L’univers d’Ara Güler, étonnant conteur, est riche de références issues de la littérature, de la peinture et du cinéma, d’où viennent la plupart de ses amis. «Notre monde a été créé par des artistes, je les ai cherchés partout et photographiés». Les beaux portraits de Chagall, Calder, Bill Brandt, Orson Welles, Elia Kazan, Fellini, Bertrand Russel, Yasar Kemal, Orhan Pamuk, présents dans les archives avec des centaines d’autres artistes et intellectuels, révèlent un autre aspect de son travail et de
son talent.

Si l’oeuvre d’Ara Güler s’inscrit dans la grande tradition humaniste, son réalisme poétique lui confère une force et une singularité particulières. Ses images ne sont pas seulement une documentation historique sur Istanbul.
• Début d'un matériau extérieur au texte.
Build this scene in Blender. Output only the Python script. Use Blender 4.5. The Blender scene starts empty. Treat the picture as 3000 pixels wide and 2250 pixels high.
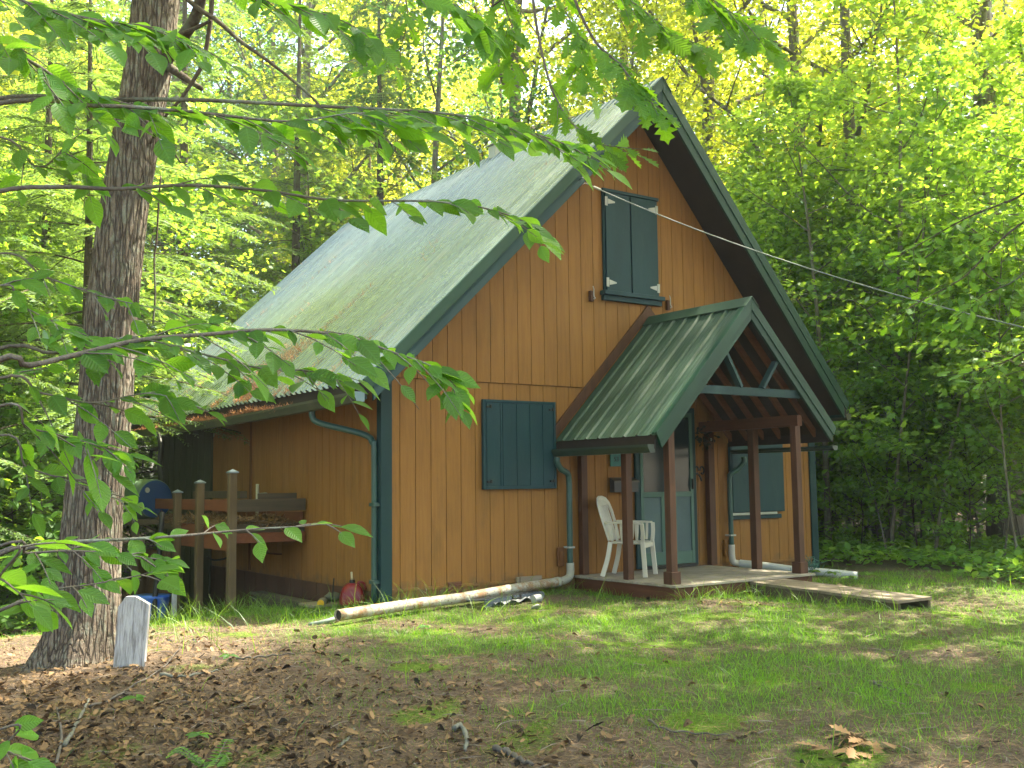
import bpy, math, numpy as np
from mathutils import Vector, Matrix
from math import radians as rad, sin, cos, pi

SC = bpy.context.scene
COL = SC.collection
# ------------------------------------------------------------------ camera
CF = 3082.66
CAM = np.array([-5.5777, -10.463, 1.185]); YAW, PIT, ROL = .6136, .0943, -.0121
_F = np.array([sin(YAW)*cos(PIT), cos(YAW)*cos(PIT), sin(PIT)])
_R = np.array([cos(YAW), -sin(YAW), 0.0]); _U = np.cross(_R, _F)
_R, _U = _R*cos(ROL)+_U*sin(ROL), -_R*sin(ROL)+_U*cos(ROL)
cd = bpy.data.cameras.new('camera'); cam = bpy.data.objects.new('camera', cd); COL.objects.link(cam)
cd.sensor_width = 36; cd.lens = 36*CF/3000; cd.clip_start = .05; cd.clip_end = 600
M = Matrix.Identity(4)
for i in range(3):
    M[i][0] = _R[i]; M[i][1] = _U[i]; M[i][2] = -_F[i]; M[i][3] = CAM[i]
cam.matrix_world = M; SC.camera = cam
# ------------------------------------------------------------------ sky, sun, exposure
SUN_AZ, SUN_EL = rad(98), rad(60)
w = bpy.data.worlds.new('World'); SC.world = w; w.use_nodes = True
nt = w.node_tree; bg = nt.nodes['Background']
sk = nt.nodes.new('ShaderNodeTexSky'); sk.sky_type = 'NISHITA'; sk.sun_disc = False
sk.sun_elevation = SUN_EL; sk.sun_rotation = SUN_AZ; sk.air_density = 1.2; sk.dust_density = 4.0; sk.ozone_density = .3
nt.links.new(sk.outputs[0], bg.inputs[0]); bg.inputs[1].default_value = .115
sl = bpy.data.lights.new('sun', 'SUN'); so = bpy.data.objects.new('sun', sl); COL.objects.link(so)
sl.energy = 5.0; sl.angle = rad(.55); sl.color = (1, .90, .70)
so.rotation_euler = Vector((cos(SUN_EL)*sin(SUN_AZ), cos(SUN_EL)*cos(SUN_AZ), sin(SUN_EL))).to_track_quat('Z', 'Y').to_euler()
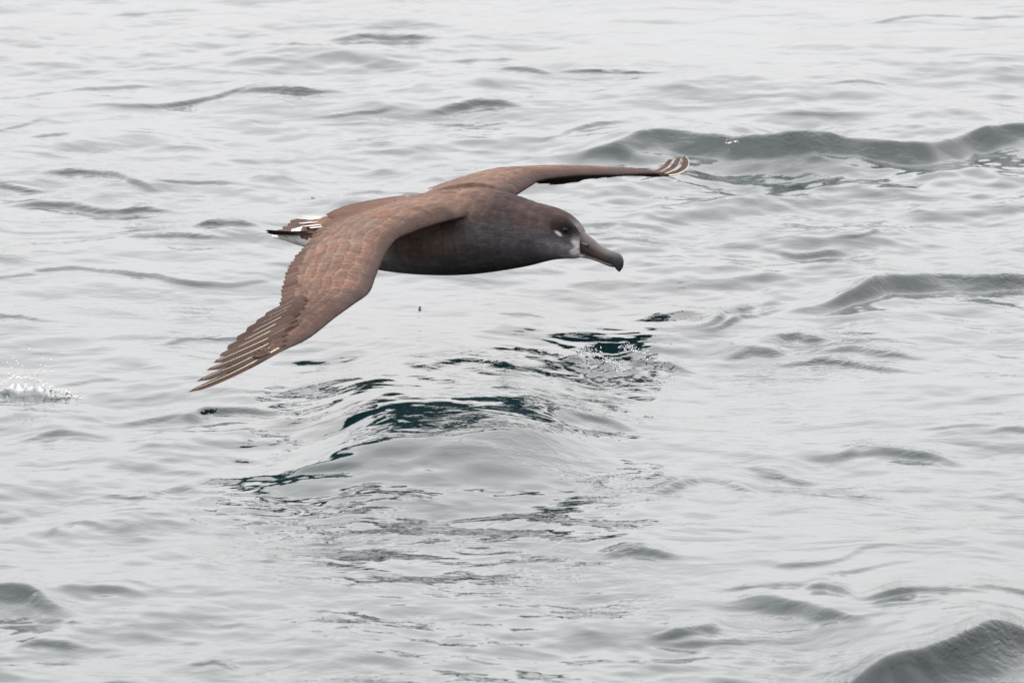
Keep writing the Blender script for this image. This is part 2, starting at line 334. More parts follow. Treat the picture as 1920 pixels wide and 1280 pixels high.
# body sections: photo column pixels -> top and bottom outline, half width, on the midplane
BODY = [((512,437),(512,446),.006),((535,432),(535,450),.016),((560,426),(560,457),.026),((590,413),(588,466),.036),((625,403),(620,478),.047),((665,392),(660,491),.060),
        ((715,378),(712,503),.073),((770,367),(768,511),.083),((830,357),(830,515),.087),((885,353),(885,514),.083),((930,358),(925,510),.074),
        ((968,368),(960,505),.061),((1000,379),(993,499),.050),((1025,385),(1020,492),.0435),((1045,391),(1042,487),.041),((1064,401),(1062,485),.037),
        ((1080,414),(1076,485),.030),((1090,426),(1086,484),.022),((1095,436),(1091,482),.015)]
def body_shell():
    rings = []; n = len(BODY)
    T = np.array([bird_pt(*q[0], 0) for q in BODY]); B = np.array([bird_pt(*q[1], 0) for q in BODY]); Wd = np.array([[q[2]] for q in BODY])
    for t in np.linspace(0, n - 1, 90):
        tp, bt, wd = catmull(T, t), catmull(B, t), float(catmull(Wd, t)[0]); ce = (tp + bt) / 2; up = (tp - bt) / 2 * .985
        r = []
        for j in range(36):
            an = 2 * math.pi * j / 36; c, s_ = math.cos(an), math.sin(an)
            z = s_; x = math.copysign(abs(c) ** .92, c)
            r.append(ce + up * z + BR * wd * x * (1 - .08 * s_))
        rings.append(r)
    return loft(rings)
def tri_join(parts):
    V = []; F = []
    for v, f in parts:
        o = len(V); V += list(v); F += [tuple(i + o for i in q) for q in f]
    return V, F
V, F = tri_join([body_shell(), wing_shell(WN), wing_shell(WF)])
tmp = mesh_obj("tmp", V, F)
bm = bmesh.new(); bm.from_mesh(tmp.data); bmesh.ops.recalc_face_normals(bm, faces=bm.faces); bm.to_mesh(tmp.data); bm.free()
md = tmp.modifiers.new("r", 'REMESH'); md.mode = 'VOXEL'; md.voxel_size = 0.0020; md.use_smooth_shade = True
sm = tmp.modifiers.new("s", 'SMOOTH'); sm.factor = 0.5; sm.iterations = 5
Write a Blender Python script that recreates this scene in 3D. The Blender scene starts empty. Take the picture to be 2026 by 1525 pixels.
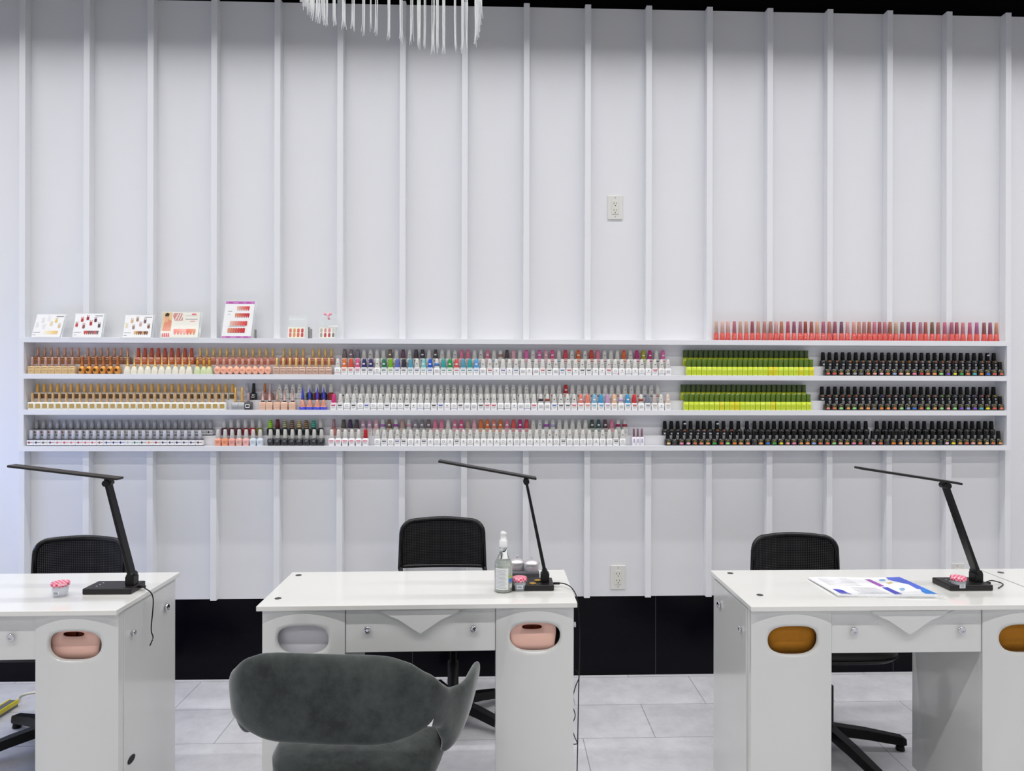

En effet, ses clichés de la ville habitée par la mélancolie, ses portraits d’une présence surprenante l’imposent comme une des figures majeures de la photographie du siècle dernier. Aujourd’hui, Ara Güler se voue à transmettre le message de son «Istanbul perdu» à travers les livres et les expositions qu’on ne finit pas de lui consacrer. Depuis l’Ara Café (café installé au rez-de-chaussée de la maison où il a grandi), il regarde, amusé, le monde s’agiter autour de lui, les visiteurs se succéder et sa
notoriété prospérer.

A la cinquantaine de tirages sur Istanbul, s’ajoute un diaporama illustrant la formidable activité de portraitiste d’Ara Güler : portraits de nombreuses personnalités réalisés à l’occasion de voyages ou de commandes.